Provided data>

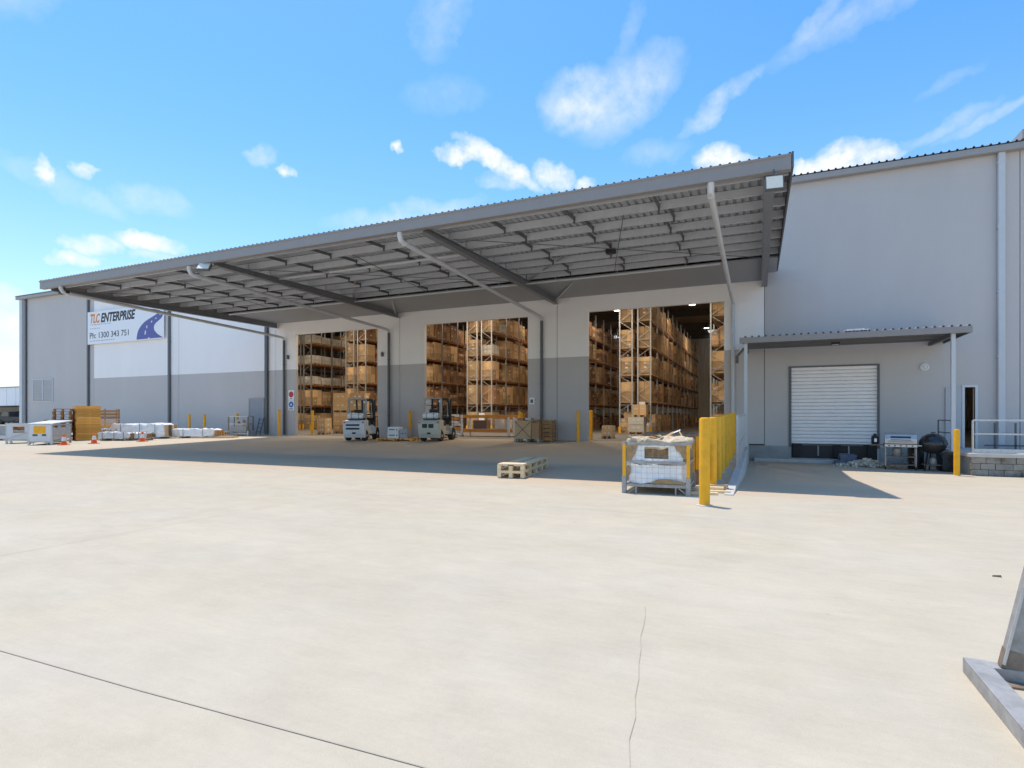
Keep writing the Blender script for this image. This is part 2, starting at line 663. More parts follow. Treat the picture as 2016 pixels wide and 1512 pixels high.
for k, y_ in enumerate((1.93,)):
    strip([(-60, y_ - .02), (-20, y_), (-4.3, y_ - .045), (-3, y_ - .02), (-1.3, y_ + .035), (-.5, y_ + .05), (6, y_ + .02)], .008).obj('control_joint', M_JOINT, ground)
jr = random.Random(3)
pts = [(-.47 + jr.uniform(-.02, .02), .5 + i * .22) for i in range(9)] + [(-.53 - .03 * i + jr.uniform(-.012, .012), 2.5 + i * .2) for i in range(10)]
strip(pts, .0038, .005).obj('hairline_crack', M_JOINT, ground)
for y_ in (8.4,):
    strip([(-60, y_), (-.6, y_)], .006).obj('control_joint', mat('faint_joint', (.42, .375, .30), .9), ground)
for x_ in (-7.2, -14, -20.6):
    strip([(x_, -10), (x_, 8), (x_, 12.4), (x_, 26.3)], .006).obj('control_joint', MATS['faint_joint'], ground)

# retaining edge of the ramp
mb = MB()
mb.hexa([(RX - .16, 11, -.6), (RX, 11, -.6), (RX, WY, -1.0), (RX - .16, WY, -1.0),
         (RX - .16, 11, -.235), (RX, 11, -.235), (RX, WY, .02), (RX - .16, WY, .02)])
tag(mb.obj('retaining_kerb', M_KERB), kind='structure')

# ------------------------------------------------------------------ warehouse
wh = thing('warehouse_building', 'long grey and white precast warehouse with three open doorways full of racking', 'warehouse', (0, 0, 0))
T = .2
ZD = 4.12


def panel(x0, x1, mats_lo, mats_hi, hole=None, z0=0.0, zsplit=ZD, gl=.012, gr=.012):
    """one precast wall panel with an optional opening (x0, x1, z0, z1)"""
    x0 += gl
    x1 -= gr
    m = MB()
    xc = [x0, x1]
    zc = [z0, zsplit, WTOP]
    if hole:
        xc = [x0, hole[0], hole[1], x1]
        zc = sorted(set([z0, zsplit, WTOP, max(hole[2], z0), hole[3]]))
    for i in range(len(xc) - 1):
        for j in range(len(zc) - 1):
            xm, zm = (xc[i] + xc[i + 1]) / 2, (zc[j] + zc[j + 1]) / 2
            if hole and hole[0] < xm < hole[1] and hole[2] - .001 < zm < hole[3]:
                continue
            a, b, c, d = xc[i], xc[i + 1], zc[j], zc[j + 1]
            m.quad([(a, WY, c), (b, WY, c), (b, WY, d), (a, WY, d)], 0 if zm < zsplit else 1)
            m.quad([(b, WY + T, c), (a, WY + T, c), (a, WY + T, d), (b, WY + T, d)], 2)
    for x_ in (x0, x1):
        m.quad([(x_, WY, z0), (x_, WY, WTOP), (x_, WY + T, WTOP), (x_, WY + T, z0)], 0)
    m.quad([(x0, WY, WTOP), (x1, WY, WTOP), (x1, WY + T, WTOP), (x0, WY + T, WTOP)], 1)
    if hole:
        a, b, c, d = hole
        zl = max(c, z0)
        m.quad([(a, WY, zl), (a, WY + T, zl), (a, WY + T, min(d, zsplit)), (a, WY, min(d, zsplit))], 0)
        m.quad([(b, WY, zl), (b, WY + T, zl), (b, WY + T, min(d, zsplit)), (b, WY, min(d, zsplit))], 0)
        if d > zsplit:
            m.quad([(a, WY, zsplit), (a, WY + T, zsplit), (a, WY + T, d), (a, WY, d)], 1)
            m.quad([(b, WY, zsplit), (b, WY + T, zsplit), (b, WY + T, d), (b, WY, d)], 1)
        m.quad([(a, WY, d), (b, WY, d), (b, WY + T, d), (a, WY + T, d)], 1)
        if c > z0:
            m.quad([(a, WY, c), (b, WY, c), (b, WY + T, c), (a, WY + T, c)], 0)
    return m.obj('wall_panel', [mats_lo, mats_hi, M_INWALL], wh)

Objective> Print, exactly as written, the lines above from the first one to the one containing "tag(mb.obj('retaining_kerb', M_KERB), kind='structure')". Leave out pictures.

Full answer>
Keep writing the Blender script for this image. This is part 2, starting at line 663. More parts follow. Treat the picture as 2016 pixels wide and 1512 pixels high.
for k, y_ in enumerate((1.93,)):
    strip([(-60, y_ - .02), (-20, y_), (-4.3, y_ - .045), (-3, y_ - .02), (-1.3, y_ + .035), (-.5, y_ + .05), (6, y_ + .02)], .008).obj('control_joint', M_JOINT, ground)
jr = random.Random(3)
pts = [(-.47 + jr.uniform(-.02, .02), .5 + i * .22) for i in range(9)] + [(-.53 - .03 * i + jr.uniform(-.012, .012), 2.5 + i * .2) for i in range(10)]
strip(pts, .0038, .005).obj('hairline_crack', M_JOINT, ground)
for y_ in (8.4,):
    strip([(-60, y_), (-.6, y_)], .006).obj('control_joint', mat('faint_joint', (.42, .375, .30), .9), ground)
for x_ in (-7.2, -14, -20.6):
    strip([(x_, -10), (x_, 8), (x_, 12.4), (x_, 26.3)], .006).obj('control_joint', MATS['faint_joint'], ground)

# retaining edge of the ramp
mb = MB()
mb.hexa([(RX - .16, 11, -.6), (RX, 11, -.6), (RX, WY, -1.0), (RX - .16, WY, -1.0),
         (RX - .16, 11, -.235), (RX, 11, -.235), (RX, WY, .02), (RX - .16, WY, .02)])
tag(mb.obj('retaining_kerb', M_KERB), kind='structure')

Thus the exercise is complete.